Rabindranath Maharaj – A Perfect Pledge


Rabindranath Maharaj's, A Perfect Pledge, was short listed for a Commonwealth Writers' Prize and the 2006 Rogers Fiction Prize. Many post-colonial works have been written in fashionable, magic realistic styles. This novel avoids postmodern cliche. The story is by turns realistic, sensitive and satirical.

In the 1960's, life is hard in rural Trinidad. The novel begins with Jeeves' birth, to a cane farming family who lack indoor plumbing and electricity. It ends with his coming of age.

At seventeen, Jeeves' future mother Dulari is married off to Narpat. Narpat is a Brahmin, which would normally have ensured financial ease. Instead, Narpat ridicules all creature comforts and refuses to spend money on his rickety house, gifts for the children or celebrations.

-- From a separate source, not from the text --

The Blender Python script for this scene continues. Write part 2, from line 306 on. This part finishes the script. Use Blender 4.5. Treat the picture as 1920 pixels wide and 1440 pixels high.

A Perfect Pledge is not an easy read, both because of its dark tone and its vocabulary. Although rich language is one of the book's features, I could have used a lexicon of Trinidadian plants, animals and spirits. An the other hand, characters use grammar which hints at patois, which situates the story and is easily understood.

The humour in this novel is like dark chocolate, deliciously rich and bitter. No one is immune to Narpat's scathing analysis of the fatalistic drunks and religious fanatics around him, yet his Pride goeth before... earning the fate he deserves. Other characters are gently comedic and likeable in their folly. You will recognize people in this novel, wherever you come from.

In A Perfect Pledge, marriage is often painful whether arranged or forced by unplanned pregnancy. Parents beat their children, either to vent frustration or out of a sense that they should. The family, whether rich or poor, is no source of happiness.

As I watched Narpat's family slowly disintegrate, I desperately wanted one of the characters to succeed. In a Hollywood film, Narpat would have made a charismatic, eleventh-hour speech and convinced his neighbours to help him complete the factory. In a comedy, Dulari's sewing would have earned her cash for modern conveniences and given her a circle of peers with which to socialize. In a Hollywood story there could have been compromise, rationality, love. Not so for this family or this milieu where men and women are perpetually opposed.

There is hope in the end, because Jeeves is a simpler, saner kind of man, who will not be bound by his father's pledge.